Earthwork, Mullaghardagh, Co. Roscommon
Co. Roscommon |
Ritual/Ceremonial
In a field of mixed tillage and pasture in County Roscommon, something circular lies buried just below the surface.
It cannot be seen by walking the ground; it only reveals itself from above, as a soilmark on aerial imagery, a ghostly disc roughly fifty metres across pressed into the earth like an old impression in wax. What it actually is remains uncertain. The soilmark is thought to represent the possible remains of an earthwork, but the qualification is deliberate. Archaeology from the air rarely offers clean answers.
What makes the site stranger still is the wider pattern it sits within. The circular feature appears to occupy the western half of a much larger rectangular enclosure, estimated at around a hundred metres long and seventy metres wide, oriented roughly east-northeast to west-southwest. That enclosure is itself invisible at ground level, defined only by the cropmarks of two parallel fosses, the term for the ditches that would once have bounded such a space. Cropmarks form when buried features affect how vegetation grows above them, with ditches often producing lusher, darker growth and compacted surfaces doing the opposite.
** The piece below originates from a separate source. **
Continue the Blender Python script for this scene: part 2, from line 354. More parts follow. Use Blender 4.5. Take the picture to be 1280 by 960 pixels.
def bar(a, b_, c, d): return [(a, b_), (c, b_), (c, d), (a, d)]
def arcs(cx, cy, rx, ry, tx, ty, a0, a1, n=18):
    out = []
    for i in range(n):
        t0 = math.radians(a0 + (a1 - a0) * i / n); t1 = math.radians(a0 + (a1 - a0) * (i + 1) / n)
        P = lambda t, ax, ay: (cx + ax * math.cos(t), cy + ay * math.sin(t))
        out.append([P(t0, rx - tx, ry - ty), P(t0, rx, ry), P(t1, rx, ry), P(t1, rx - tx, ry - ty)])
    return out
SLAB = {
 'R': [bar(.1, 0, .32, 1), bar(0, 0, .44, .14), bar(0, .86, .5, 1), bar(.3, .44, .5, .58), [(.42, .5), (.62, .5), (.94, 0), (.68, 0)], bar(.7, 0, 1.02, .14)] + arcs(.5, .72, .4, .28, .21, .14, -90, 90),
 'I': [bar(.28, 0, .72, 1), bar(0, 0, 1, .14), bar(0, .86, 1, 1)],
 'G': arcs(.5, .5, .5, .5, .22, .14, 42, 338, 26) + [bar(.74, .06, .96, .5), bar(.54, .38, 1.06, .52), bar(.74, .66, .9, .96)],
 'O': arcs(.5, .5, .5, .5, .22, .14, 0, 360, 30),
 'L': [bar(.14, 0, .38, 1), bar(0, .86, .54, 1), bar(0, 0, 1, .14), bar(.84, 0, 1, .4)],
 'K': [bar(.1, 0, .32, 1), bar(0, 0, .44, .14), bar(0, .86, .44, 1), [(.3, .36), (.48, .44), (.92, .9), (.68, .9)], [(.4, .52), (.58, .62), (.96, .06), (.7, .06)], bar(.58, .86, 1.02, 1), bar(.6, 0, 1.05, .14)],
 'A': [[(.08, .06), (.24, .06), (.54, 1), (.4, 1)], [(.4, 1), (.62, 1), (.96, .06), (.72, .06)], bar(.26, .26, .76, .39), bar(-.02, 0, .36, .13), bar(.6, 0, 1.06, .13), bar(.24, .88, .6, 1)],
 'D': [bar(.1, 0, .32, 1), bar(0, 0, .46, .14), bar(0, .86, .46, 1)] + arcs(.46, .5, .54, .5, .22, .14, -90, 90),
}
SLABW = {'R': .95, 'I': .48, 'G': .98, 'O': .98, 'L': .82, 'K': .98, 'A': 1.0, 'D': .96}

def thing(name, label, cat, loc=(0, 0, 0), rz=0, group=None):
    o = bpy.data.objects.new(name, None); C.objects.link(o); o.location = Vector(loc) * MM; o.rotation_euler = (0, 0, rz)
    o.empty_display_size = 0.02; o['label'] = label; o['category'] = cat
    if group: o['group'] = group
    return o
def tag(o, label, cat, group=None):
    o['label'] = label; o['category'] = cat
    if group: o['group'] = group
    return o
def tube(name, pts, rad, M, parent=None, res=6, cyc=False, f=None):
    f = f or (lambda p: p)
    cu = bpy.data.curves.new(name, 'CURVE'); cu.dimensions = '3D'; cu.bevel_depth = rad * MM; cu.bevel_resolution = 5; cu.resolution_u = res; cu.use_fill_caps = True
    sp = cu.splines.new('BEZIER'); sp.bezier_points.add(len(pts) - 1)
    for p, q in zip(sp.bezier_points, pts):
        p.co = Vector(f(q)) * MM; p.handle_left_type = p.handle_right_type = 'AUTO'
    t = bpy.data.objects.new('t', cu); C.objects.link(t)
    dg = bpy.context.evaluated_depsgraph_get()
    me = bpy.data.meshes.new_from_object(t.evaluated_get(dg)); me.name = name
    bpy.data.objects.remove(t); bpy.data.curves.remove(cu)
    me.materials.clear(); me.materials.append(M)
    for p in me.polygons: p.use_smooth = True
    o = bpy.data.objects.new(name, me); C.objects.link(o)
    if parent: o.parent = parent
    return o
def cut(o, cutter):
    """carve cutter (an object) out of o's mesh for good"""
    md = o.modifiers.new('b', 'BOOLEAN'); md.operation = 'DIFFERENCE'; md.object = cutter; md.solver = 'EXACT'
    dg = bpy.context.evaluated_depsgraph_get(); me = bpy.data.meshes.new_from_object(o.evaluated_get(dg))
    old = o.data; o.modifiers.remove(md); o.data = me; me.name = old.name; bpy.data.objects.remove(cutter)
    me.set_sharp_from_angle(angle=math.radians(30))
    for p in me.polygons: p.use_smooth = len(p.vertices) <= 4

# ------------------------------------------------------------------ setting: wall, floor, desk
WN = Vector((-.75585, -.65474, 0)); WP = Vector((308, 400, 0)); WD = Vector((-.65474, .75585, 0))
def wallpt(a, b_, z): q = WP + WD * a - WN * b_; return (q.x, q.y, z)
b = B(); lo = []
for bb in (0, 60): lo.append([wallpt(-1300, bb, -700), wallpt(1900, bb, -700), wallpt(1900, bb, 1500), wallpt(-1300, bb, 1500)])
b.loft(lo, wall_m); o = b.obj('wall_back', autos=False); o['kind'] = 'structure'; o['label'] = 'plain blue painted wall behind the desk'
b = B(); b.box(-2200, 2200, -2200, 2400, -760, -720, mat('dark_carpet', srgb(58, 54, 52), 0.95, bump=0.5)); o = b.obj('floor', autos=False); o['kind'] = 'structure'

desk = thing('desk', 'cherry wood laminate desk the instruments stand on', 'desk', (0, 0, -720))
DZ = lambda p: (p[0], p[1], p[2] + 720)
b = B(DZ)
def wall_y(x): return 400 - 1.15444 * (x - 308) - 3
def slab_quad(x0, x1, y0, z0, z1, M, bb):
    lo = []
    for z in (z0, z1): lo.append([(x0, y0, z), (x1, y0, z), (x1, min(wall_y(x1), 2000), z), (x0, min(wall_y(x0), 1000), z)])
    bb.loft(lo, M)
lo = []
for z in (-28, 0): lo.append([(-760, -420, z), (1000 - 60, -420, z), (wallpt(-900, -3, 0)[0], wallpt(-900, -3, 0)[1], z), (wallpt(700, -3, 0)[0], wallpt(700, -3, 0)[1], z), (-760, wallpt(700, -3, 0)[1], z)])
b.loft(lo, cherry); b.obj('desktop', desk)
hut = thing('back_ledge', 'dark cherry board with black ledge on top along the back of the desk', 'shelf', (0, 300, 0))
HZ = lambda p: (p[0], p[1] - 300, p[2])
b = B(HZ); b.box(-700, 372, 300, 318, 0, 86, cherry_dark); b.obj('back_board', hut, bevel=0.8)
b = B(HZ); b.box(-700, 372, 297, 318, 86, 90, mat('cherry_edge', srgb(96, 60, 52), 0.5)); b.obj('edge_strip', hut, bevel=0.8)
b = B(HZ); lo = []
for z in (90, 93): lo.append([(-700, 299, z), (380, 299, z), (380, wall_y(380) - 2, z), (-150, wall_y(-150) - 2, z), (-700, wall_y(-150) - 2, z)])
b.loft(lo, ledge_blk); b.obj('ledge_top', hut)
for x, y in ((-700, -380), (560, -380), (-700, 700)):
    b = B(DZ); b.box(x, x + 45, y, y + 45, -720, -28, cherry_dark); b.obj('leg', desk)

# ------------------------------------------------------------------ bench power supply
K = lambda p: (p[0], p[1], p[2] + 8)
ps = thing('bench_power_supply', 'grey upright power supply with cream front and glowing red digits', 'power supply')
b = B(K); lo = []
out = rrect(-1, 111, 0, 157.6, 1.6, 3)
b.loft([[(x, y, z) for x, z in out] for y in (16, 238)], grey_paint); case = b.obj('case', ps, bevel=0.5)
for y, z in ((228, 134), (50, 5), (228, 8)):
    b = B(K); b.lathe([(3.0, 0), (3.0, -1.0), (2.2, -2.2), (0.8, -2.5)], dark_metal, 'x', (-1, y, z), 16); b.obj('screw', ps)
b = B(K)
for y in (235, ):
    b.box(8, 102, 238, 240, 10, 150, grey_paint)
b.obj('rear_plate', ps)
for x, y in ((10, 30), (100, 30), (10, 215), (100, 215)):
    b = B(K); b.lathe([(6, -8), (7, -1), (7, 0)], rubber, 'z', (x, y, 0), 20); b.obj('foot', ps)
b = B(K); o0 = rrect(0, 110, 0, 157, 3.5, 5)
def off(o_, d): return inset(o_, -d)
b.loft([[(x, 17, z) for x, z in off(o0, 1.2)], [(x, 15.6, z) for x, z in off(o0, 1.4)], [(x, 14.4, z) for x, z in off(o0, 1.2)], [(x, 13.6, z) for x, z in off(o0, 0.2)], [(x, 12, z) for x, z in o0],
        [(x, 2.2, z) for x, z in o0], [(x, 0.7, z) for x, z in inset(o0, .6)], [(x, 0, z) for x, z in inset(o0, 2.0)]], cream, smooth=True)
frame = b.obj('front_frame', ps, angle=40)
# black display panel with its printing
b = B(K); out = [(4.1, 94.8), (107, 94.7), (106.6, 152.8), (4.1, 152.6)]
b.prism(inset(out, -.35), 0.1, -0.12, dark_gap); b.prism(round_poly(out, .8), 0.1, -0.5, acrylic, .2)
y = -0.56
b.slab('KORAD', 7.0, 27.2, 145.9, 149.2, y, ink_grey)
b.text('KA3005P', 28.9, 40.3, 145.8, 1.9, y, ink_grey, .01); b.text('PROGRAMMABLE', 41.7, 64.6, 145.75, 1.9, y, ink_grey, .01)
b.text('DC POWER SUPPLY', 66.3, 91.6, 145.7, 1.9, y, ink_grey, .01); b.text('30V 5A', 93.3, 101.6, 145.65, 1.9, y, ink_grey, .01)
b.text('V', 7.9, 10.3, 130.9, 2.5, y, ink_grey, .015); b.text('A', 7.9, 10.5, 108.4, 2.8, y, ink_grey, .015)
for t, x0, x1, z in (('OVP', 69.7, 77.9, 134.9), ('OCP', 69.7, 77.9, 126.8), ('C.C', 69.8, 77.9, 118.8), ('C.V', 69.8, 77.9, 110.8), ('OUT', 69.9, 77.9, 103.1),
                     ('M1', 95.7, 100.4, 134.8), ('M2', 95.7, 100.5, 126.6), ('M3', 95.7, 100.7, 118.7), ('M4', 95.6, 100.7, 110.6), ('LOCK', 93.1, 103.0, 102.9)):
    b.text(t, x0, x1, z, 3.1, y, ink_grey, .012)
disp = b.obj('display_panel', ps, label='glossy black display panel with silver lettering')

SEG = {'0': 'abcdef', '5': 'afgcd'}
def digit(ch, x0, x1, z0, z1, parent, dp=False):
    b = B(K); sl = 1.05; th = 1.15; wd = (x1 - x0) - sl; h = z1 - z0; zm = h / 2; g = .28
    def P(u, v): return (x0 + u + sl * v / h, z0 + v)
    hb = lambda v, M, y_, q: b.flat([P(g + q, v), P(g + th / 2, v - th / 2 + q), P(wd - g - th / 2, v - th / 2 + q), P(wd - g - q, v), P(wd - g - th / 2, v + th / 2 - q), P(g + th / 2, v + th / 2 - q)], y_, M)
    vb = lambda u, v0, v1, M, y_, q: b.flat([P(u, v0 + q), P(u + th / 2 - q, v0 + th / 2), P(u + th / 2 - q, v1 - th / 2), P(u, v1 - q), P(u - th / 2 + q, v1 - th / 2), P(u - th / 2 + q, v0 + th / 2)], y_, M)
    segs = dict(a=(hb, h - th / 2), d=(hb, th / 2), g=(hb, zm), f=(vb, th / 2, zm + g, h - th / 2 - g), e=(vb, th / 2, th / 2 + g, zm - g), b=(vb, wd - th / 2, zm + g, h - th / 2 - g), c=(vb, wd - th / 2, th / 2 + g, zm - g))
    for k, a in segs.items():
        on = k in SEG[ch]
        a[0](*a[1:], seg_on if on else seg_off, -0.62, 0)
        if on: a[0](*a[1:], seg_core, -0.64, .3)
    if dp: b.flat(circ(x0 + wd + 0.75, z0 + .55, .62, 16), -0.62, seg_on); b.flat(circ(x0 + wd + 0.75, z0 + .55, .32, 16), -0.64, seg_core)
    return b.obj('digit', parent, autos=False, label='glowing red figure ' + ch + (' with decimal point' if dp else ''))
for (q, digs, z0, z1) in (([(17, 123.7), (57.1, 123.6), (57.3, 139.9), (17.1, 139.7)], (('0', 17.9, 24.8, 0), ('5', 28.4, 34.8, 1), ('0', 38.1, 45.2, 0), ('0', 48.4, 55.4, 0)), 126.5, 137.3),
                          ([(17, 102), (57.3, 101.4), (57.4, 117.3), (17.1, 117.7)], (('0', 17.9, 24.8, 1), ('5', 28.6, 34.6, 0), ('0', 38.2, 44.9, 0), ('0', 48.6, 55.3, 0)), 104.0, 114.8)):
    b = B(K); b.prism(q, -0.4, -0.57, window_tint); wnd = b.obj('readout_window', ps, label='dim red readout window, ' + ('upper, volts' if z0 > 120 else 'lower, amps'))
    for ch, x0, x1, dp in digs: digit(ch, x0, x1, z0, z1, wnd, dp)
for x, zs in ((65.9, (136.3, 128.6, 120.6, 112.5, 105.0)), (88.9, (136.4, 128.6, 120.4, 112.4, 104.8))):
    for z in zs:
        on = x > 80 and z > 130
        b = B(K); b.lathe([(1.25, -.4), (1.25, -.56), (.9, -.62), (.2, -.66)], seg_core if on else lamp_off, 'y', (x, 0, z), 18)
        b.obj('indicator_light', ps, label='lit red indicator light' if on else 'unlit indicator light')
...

Jean-Charles Caillere first reported the site, and the aerial image that captures it dates from April 2015. A ringfort, a type of circular enclosed farmstead common across early medieval Ireland, lies approximately three hundred and eighty metres to the west-southwest, raising the question of whether these features were ever part of the same landscape of occupation, or simply neighbours across the centuries.